We look up and see some skeevy looking, clearly inebriated guy, probably in his mid-to-late fifties, stumbling toward us.

"Fuck," she says. "Can we get in the car? Can we get outta here?"

So the three of us jump in -- with me somehow ending up in the backseat with the girl -- and start up the car as the old dude draggles up to us.

"Are you going with them?" he bellows as Rousseaux starts the car. "Are you going with these guys?"

And before he can get to the car, Rousseaux peels off, and suddenly we're barrelling down I-95, Wendy in tow.

"Who the fuck was that?" Rousseaux asks.

"That was a friend of my uncle's," she says. "My uncle said it was okay to go with him."

Whatever the fuck that means. So the girl kinda siddles a bit closer to me and puts her arm around me and I've got a strange feeling of desire and terror that I actually found a bit soothing. Rousseaux's looking at us in the rear view and he and I exchange that infamous "what the fuck is going on here" glance.

Then her phone rings. And she starts shouting at whoever's on the line in a language that isn't English. It wasn't Spanish, either. German, maybe? Either way, I immediately figured that she was delivering her coded message to whomever was supposed to meet us at the pre-determined stop in Taunton and rob and shiv me and Rousseaux, so I said, "R, just head to Taunton center. Let her out there."

"I actually wanna go closer to Raynham," she tells us.

"Sorry, we can only go to the center. We have somewhere else to be."

"Where you goin'," she asks. "You guys got any coke? You wanna party?"

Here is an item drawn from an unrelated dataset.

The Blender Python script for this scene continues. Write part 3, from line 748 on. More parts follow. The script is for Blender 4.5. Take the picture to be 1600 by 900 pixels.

The answers, of course, were no and no. And as the things pouring out of her mouth were increasingly freaky and as we still weren't 100% certain she wasn't going to pull a gun and shoot us, Rousseaux stepped on the gas, and I gently retracted the hand I was oh-so-carefully moving closer to the curve of her derriere. We got to Taunton center and she got out of the car, but not before hitting us up for bus money.

And Rousseaux and I made a pact: No more giving rides to drunk chicks being chased by old skeevs. I think we can live with that.

So. Anyway. Next weekend, I'll be at my place, just watching some DVDs and shit. Do drop by.